Россию и пространство ЕС связывают много веков общей истории, культура, традиции и экономическая взаимозависимость. Дополнительный вклад в «европейскость» России внесли 70 лет социалистического эксперимента, привившие россиянам стойкую приверженность идее социальной справедливости и поддержки слабых индивидуумов со стороны государства и общества. Другими словами, современная Россия гораздо ближе к старому Орлеану, чем к Новому Орлеану.
В результате возникает некоторый разрыв между двумя составляющими структуры отношений в международной системе: связями между политическими организациями – государствами и связями между культурами в широком смысле этого слова. Причина этого разрыва в том, что военно-политическая организация Европы как наиболее связанный с государственной функцией распределения общественных благ элемент по-прежнему основана на блоке НАТО, который в свою очередь исключает Россию, скрыто враждебен ей и находится под безусловным доминированием США, культурное единство которых с Европой никогда не считалось бесспорным.
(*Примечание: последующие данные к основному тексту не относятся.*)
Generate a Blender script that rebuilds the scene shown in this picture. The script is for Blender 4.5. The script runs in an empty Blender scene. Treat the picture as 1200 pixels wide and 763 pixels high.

Вместе с тем европейское культурное и экономическое пространство все более сливается с российским. Для того чтобы в этом убедиться, достаточно сравнить принципы, на которых осуществляется государственное администрирование и взаимодействие государства с бизнесом и неправительственными организациями в России, Германии, Италии или Франции, с одной стороны, и в США – с другой. При том что европейская управленческая практика, особенно на низовом уровне, полностью избавлена от характерных для России массовых злоупотреблений и коррупции, идеология патернализма и прямого государственного участия в жизни бизнеса и общественных организаций у континентальных стран Европы совершенно общая, и она принципиально отличается от англосаксонской традиции, принятой в США.